WHAT NEEDS TO BE DONE
Write out the whole listing again, exactly as given.

INFORMATION SUPPLIED
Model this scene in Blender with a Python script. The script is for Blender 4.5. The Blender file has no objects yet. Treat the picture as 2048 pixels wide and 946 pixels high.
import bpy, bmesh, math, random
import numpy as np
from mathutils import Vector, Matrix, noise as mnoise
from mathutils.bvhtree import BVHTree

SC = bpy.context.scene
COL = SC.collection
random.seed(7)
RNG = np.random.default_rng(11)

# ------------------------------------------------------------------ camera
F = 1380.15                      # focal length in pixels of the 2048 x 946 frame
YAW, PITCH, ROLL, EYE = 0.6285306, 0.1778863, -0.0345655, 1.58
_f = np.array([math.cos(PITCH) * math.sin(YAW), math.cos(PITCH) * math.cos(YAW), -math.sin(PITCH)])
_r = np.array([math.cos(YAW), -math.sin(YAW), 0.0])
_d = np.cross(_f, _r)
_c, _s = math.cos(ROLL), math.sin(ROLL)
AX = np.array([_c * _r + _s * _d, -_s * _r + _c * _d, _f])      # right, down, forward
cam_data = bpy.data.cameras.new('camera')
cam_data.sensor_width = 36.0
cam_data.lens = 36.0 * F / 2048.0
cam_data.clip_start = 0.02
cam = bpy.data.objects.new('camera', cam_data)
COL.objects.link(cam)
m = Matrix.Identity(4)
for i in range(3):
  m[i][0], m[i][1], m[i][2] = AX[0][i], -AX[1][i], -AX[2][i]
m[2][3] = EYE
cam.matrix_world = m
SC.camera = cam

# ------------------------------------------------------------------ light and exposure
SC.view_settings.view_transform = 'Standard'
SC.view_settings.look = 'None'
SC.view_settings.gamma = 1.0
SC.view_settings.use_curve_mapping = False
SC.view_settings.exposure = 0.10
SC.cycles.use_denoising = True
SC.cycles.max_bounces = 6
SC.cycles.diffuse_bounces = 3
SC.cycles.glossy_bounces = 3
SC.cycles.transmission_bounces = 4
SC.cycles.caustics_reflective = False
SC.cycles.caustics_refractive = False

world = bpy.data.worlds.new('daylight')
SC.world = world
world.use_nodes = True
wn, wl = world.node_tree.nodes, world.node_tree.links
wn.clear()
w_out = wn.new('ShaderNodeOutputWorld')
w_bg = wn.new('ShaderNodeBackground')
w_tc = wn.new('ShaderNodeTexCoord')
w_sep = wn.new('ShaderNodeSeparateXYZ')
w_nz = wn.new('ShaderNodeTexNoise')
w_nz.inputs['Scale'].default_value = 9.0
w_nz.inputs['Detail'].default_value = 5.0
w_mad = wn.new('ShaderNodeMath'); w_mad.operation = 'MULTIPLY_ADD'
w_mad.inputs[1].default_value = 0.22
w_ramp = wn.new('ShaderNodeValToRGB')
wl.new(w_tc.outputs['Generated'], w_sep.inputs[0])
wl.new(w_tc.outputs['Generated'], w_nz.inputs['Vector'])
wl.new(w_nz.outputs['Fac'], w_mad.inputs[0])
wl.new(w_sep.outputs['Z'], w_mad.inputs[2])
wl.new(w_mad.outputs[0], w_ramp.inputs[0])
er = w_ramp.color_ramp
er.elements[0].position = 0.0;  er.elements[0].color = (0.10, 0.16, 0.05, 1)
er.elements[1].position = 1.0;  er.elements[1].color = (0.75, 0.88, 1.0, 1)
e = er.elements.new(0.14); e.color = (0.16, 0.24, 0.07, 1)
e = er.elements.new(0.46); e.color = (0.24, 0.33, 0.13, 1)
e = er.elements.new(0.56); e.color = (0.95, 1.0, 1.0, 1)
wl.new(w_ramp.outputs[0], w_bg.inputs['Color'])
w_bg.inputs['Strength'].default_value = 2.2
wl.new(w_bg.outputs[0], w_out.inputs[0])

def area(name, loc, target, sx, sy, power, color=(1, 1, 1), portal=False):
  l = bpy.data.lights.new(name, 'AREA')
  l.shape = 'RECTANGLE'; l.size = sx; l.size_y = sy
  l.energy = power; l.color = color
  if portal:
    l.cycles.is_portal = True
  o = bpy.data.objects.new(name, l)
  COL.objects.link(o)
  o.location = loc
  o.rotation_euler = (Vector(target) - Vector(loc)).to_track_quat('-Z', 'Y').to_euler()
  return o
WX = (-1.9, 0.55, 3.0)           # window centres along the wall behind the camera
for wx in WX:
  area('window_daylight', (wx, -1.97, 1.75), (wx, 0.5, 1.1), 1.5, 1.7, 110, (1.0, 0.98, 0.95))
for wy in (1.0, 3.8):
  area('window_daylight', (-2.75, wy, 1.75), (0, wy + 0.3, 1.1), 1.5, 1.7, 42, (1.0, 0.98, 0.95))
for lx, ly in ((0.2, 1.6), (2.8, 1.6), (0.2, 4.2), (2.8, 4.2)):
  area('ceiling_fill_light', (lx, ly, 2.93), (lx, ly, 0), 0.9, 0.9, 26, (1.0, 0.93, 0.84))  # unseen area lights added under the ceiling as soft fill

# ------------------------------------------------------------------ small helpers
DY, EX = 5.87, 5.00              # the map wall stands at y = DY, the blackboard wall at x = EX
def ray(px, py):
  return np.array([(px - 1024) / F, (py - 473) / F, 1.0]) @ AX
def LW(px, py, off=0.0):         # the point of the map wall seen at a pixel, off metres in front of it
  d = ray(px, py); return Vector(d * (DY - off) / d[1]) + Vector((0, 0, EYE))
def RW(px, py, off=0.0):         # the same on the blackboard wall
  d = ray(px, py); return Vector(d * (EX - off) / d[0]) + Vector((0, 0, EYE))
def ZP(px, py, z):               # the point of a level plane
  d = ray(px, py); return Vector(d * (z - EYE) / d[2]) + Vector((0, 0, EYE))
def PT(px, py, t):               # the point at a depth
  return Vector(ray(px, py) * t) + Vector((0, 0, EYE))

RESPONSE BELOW
Model this scene in Blender with a Python script. The script is for Blender 4.5. The Blender file has no objects yet. Treat the picture as 2048 pixels wide and 946 pixels high.
import bpy, bmesh, math, random
import numpy as np
from mathutils import Vector, Matrix, noise as mnoise
from mathutils.bvhtree import BVHTree

SC = bpy.context.scene
COL = SC.collection
random.seed(7)
RNG = np.random.default_rng(11)

# ------------------------------------------------------------------ camera
F = 1380.15                      # focal length in pixels of the 2048 x 946 frame
YAW, PITCH, ROLL, EYE = 0.6285306, 0.1778863, -0.0345655, 1.58
_f = np.array([math.cos(PITCH) * math.sin(YAW), math.cos(PITCH) * math.cos(YAW), -math.sin(PITCH)])
_r = np.array([math.cos(YAW), -math.sin(YAW), 0.0])
_d = np.cross(_f, _r)
_c, _s = math.cos(ROLL), math.sin(ROLL)
AX = np.array([_c * _r + _s * _d, -_s * _r + _c * _d, _f])      # right, down, forward
cam_data = bpy.data.cameras.new('camera')
cam_data.sensor_width = 36.0
cam_data.lens = 36.0 * F / 2048.0
cam_data.clip_start = 0.02
cam = bpy.data.objects.new('camera', cam_data)
COL.objects.link(cam)
m = Matrix.Identity(4)
for i in range(3):
  m[i][0], m[i][1], m[i][2] = AX[0][i], -AX[1][i], -AX[2][i]
m[2][3] = EYE
cam.matrix_world = m
SC.camera = cam

# ------------------------------------------------------------------ light and exposure
SC.view_settings.view_transform = 'Standard'
SC.view_settings.look = 'None'
SC.view_settings.gamma = 1.0
SC.view_settings.use_curve_mapping = False
SC.view_settings.exposure = 0.10
SC.cycles.use_denoising = True
SC.cycles.max_bounces = 6
SC.cycles.diffuse_bounces = 3
SC.cycles.glossy_bounces = 3
SC.cycles.transmission_bounces = 4
SC.cycles.caustics_reflective = False
SC.cycles.caustics_refractive = False

world = bpy.data.worlds.new('daylight')
SC.world = world
world.use_nodes = True
wn, wl = world.node_tree.nodes, world.node_tree.links
wn.clear()
w_out = wn.new('ShaderNodeOutputWorld')
w_bg = wn.new('ShaderNodeBackground')
w_tc = wn.new('ShaderNodeTexCoord')
w_sep = wn.new('ShaderNodeSeparateXYZ')
w_nz = wn.new('ShaderNodeTexNoise')
w_nz.inputs['Scale'].default_value = 9.0
w_nz.inputs['Detail'].default_value = 5.0
w_mad = wn.new('ShaderNodeMath'); w_mad.operation = 'MULTIPLY_ADD'
w_mad.inputs[1].default_value = 0.22
w_ramp = wn.new('ShaderNodeValToRGB')
wl.new(w_tc.outputs['Generated'], w_sep.inputs[0])
wl.new(w_tc.outputs['Generated'], w_nz.inputs['Vector'])
wl.new(w_nz.outputs['Fac'], w_mad.inputs[0])
wl.new(w_sep.outputs['Z'], w_mad.inputs[2])
wl.new(w_mad.outputs[0], w_ramp.inputs[0])
er = w_ramp.color_ramp
er.elements[0].position = 0.0;  er.elements[0].color = (0.10, 0.16, 0.05, 1)
er.elements[1].position = 1.0;  er.elements[1].color = (0.75, 0.88, 1.0, 1)
e = er.elements.new(0.14); e.color = (0.16, 0.24, 0.07, 1)
e = er.elements.new(0.46); e.color = (0.24, 0.33, 0.13, 1)
e = er.elements.new(0.56); e.color = (0.95, 1.0, 1.0, 1)
wl.new(w_ramp.outputs[0], w_bg.inputs['Color'])
w_bg.inputs['Strength'].default_value = 2.2
wl.new(w_bg.outputs[0], w_out.inputs[0])

def area(name, loc, target, sx, sy, power, color=(1, 1, 1), portal=False):
  l = bpy.data.lights.new(name, 'AREA')
  l.shape = 'RECTANGLE'; l.size = sx; l.size_y = sy
  l.energy = power; l.color = color
  if portal:
    l.cycles.is_portal = True
  o = bpy.data.objects.new(name, l)
  COL.objects.link(o)
  o.location = loc
  o.rotation_euler = (Vector(target) - Vector(loc)).to_track_quat('-Z', 'Y').to_euler()
  return o
WX = (-1.9, 0.55, 3.0)           # window centres along the wall behind the camera
for wx in WX:
  area('window_daylight', (wx, -1.97, 1.75), (wx, 0.5, 1.1), 1.5, 1.7, 110, (1.0, 0.98, 0.95))
for wy in (1.0, 3.8):
  area('window_daylight', (-2.75, wy, 1.75), (0, wy + 0.3, 1.1), 1.5, 1.7, 42, (1.0, 0.98, 0.95))
for lx, ly in ((0.2, 1.6), (2.8, 1.6), (0.2, 4.2), (2.8, 4.2)):
  area('ceiling_fill_light', (lx, ly, 2.93), (lx, ly, 0), 0.9, 0.9, 26, (1.0, 0.93, 0.84))  # unseen area lights added under the ceiling as soft fill

# ------------------------------------------------------------------ small helpers
DY, EX = 5.87, 5.00              # the map wall stands at y = DY, the blackboard wall at x = EX
def ray(px, py):
  return np.array([(px - 1024) / F, (py - 473) / F, 1.0]) @ AX
def LW(px, py, off=0.0):         # the point of the map wall seen at a pixel, off metres in front of it
  d = ray(px, py); return Vector(d * (DY - off) / d[1]) + Vector((0, 0, EYE))
def RW(px, py, off=0.0):         # the same on the blackboard wall
  d = ray(px, py); return Vector(d * (EX - off) / d[0]) + Vector((0, 0, EYE))
def ZP(px, py, z):               # the point of a level plane
  d = ray(px, py); return Vector(d * (z - EYE) / d[2]) + Vector((0, 0, EYE))
def PT(px, py, t):               # the point at a depth
  return Vector(ray(px, py) * t) + Vector((0, 0, EYE))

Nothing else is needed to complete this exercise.